> [PROBLEM DESCRIPTION]:
Identify all lines in the listing that include the word "scene", and copy them out.

> [SOURCE MATERIAL]:
----------
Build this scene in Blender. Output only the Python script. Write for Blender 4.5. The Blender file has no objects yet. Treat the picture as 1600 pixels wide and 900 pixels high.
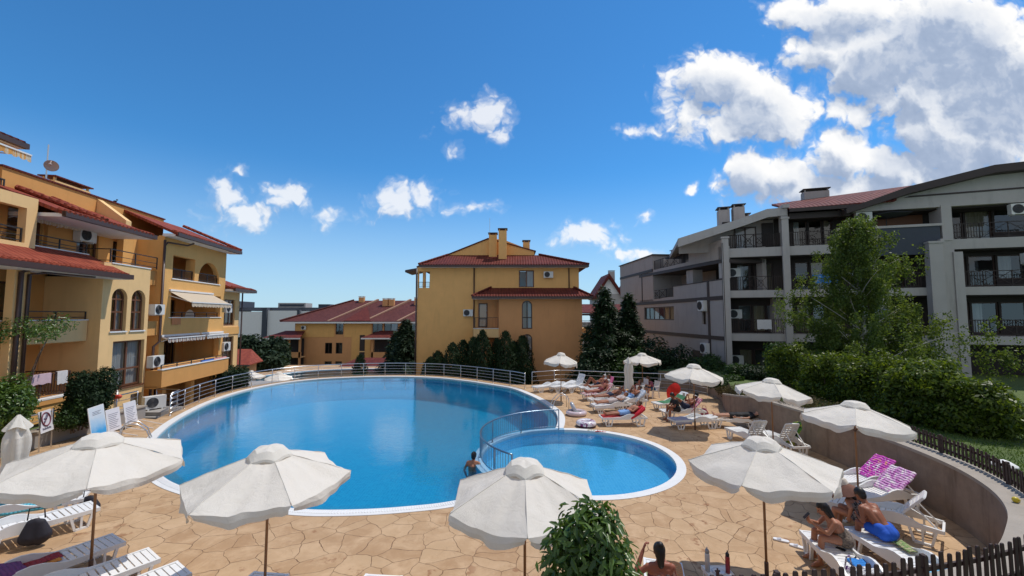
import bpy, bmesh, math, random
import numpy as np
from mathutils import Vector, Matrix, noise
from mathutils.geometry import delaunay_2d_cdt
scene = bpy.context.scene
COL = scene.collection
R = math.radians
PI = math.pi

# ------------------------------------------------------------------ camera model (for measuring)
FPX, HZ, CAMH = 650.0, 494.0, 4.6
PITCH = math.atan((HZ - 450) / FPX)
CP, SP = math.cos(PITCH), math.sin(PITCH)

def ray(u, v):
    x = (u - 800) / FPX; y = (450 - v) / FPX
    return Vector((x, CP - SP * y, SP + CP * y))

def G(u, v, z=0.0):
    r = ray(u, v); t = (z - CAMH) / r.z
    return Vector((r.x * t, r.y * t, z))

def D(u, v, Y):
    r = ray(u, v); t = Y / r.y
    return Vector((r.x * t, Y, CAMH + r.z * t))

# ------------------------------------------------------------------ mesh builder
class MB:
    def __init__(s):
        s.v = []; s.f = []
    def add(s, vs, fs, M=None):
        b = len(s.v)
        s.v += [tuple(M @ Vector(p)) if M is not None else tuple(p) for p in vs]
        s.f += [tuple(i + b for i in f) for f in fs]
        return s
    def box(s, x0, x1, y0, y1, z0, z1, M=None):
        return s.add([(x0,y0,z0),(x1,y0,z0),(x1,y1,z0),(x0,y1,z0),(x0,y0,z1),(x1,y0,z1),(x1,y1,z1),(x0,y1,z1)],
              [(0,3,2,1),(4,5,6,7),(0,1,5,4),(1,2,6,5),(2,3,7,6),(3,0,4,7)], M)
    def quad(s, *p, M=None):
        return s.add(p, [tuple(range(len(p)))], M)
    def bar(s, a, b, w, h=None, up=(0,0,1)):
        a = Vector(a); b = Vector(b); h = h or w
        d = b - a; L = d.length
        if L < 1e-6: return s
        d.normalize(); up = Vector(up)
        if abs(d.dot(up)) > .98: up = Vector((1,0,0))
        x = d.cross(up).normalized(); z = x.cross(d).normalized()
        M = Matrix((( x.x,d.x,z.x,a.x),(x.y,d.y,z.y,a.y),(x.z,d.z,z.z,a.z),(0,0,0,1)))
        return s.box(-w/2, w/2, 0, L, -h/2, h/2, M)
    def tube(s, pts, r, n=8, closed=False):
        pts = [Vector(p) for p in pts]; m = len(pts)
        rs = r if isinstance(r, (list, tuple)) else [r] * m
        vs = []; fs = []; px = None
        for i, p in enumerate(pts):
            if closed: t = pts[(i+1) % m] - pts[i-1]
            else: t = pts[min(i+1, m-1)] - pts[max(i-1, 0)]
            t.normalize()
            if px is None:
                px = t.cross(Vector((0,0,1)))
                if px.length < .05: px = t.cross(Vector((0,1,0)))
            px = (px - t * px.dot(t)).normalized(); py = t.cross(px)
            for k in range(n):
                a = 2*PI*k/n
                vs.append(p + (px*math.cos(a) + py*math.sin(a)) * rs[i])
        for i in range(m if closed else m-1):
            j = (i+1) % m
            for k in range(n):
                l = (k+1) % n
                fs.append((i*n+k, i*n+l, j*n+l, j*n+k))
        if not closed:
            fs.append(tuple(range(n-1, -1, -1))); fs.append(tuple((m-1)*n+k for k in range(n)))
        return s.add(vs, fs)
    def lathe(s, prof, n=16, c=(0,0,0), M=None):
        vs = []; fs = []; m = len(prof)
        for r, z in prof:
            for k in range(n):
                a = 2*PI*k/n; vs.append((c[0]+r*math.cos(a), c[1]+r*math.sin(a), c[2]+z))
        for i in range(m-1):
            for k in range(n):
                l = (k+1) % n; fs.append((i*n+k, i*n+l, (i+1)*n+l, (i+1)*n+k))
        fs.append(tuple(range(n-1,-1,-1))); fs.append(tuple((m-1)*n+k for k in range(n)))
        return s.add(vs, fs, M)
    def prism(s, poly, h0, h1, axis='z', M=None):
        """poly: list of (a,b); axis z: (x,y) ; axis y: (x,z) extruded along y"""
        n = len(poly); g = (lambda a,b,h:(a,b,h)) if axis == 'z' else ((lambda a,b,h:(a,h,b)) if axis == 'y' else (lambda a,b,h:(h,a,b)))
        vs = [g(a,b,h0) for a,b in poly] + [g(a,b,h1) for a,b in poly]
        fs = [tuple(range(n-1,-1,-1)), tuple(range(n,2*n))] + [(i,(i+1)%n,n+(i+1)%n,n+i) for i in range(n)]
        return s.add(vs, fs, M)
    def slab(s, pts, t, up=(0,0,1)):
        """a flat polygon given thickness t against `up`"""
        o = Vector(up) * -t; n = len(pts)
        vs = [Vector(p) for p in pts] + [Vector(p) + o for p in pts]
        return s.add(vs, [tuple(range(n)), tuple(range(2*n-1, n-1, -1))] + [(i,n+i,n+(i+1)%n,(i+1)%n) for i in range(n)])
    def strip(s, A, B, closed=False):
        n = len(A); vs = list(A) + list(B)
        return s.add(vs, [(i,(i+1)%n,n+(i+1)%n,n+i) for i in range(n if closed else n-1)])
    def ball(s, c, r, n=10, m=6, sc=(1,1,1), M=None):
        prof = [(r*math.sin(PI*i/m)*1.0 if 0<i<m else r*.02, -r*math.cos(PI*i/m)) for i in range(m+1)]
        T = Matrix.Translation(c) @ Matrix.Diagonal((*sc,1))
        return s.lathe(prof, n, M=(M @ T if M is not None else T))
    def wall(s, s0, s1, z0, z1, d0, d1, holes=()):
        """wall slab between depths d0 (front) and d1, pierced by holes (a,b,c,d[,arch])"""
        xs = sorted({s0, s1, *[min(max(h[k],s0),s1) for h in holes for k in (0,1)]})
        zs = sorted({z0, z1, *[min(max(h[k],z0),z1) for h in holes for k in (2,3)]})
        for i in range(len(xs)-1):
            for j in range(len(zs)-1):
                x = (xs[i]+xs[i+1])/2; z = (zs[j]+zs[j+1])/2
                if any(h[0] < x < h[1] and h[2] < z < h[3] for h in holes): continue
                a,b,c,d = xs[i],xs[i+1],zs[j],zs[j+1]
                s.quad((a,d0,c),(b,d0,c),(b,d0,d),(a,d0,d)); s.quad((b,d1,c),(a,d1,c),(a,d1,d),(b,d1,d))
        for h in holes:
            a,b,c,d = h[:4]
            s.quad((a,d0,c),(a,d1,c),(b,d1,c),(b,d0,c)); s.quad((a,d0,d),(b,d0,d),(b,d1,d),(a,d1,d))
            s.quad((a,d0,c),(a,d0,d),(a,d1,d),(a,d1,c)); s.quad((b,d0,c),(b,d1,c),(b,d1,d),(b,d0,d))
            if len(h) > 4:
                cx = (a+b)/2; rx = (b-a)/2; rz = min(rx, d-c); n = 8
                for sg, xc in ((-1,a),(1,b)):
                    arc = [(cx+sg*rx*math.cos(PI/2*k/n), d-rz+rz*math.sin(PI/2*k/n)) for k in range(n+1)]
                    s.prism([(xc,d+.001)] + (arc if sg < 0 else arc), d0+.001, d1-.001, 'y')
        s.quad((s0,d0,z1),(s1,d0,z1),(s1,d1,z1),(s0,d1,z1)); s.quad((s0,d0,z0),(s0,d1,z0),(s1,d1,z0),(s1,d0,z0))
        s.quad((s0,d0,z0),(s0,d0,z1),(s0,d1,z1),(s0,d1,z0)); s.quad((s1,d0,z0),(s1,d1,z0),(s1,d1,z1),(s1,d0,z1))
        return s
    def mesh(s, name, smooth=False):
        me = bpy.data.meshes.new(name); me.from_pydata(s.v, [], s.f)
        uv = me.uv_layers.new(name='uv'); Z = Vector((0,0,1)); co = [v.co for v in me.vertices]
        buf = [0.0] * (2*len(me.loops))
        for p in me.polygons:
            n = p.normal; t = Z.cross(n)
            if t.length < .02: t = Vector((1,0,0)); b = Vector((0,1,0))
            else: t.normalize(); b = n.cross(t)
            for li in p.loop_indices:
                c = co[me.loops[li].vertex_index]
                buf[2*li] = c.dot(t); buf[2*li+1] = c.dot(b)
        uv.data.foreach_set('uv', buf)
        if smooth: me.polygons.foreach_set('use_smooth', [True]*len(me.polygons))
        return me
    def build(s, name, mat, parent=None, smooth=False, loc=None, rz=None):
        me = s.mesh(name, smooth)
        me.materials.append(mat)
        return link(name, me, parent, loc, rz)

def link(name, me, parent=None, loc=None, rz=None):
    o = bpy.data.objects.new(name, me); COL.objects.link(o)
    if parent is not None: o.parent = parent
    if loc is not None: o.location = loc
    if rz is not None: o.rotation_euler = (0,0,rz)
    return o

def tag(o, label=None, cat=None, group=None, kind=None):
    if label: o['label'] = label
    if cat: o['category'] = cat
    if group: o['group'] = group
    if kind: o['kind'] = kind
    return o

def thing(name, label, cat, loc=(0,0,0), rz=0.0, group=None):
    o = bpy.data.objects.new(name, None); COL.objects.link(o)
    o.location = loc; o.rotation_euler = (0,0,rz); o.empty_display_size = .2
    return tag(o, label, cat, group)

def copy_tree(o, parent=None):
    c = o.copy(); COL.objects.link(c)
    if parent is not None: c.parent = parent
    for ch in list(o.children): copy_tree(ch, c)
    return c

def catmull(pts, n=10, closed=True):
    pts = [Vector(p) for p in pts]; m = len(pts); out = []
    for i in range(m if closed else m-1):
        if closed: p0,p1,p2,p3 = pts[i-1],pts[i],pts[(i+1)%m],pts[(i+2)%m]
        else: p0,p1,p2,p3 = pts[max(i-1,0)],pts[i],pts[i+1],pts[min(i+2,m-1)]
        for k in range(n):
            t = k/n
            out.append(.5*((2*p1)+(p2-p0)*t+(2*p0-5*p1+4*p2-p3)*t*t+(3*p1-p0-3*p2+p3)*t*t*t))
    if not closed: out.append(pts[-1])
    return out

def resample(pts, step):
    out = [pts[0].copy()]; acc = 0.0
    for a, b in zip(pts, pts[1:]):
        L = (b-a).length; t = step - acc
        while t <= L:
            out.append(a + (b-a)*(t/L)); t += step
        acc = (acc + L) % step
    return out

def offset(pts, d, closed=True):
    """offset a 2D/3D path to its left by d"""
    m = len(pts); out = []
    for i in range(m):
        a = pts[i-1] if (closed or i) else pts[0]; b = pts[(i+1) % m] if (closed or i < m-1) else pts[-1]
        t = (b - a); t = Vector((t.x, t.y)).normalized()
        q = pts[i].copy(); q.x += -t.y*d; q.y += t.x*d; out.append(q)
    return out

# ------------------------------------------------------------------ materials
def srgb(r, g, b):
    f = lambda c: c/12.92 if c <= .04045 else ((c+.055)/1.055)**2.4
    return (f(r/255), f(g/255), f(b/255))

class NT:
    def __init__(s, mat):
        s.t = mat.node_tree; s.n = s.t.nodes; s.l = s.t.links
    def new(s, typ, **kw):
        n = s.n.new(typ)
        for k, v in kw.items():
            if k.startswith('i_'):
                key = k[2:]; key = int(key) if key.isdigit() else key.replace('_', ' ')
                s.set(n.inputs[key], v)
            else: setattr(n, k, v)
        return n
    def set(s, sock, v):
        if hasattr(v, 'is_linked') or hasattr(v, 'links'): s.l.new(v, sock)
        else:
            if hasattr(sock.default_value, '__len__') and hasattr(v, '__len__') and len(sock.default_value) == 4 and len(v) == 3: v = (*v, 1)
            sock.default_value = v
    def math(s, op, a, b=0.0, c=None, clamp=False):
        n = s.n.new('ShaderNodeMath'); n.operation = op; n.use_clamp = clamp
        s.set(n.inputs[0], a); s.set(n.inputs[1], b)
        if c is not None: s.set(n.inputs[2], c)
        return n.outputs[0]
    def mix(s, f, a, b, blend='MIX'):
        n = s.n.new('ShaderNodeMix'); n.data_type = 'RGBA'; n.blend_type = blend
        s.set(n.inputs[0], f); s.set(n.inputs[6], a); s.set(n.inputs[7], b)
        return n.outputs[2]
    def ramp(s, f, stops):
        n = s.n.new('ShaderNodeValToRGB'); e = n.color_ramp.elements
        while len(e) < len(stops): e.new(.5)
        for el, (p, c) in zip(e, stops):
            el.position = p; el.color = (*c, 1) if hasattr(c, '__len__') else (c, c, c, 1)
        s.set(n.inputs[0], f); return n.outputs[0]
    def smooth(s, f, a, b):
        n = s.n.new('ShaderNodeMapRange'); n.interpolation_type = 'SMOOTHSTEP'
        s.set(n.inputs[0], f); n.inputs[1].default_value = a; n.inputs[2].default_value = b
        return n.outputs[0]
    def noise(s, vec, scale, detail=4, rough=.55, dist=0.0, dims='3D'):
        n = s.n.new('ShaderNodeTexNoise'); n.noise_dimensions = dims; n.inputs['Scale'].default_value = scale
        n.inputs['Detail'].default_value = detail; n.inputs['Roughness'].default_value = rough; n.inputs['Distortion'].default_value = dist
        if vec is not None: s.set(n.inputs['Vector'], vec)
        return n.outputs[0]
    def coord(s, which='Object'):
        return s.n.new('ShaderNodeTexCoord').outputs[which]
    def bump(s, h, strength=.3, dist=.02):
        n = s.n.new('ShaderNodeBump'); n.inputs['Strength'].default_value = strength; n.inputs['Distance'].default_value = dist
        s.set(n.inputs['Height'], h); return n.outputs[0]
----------
> [EXERCISE ANSWER]:
Build this scene in Blender. Output only the Python script. Write for Blender 4.5. The Blender file has no objects yet. Treat the picture as 1600 pixels wide and 900 pixels high.
scene = bpy.context.scene
COL = scene.collection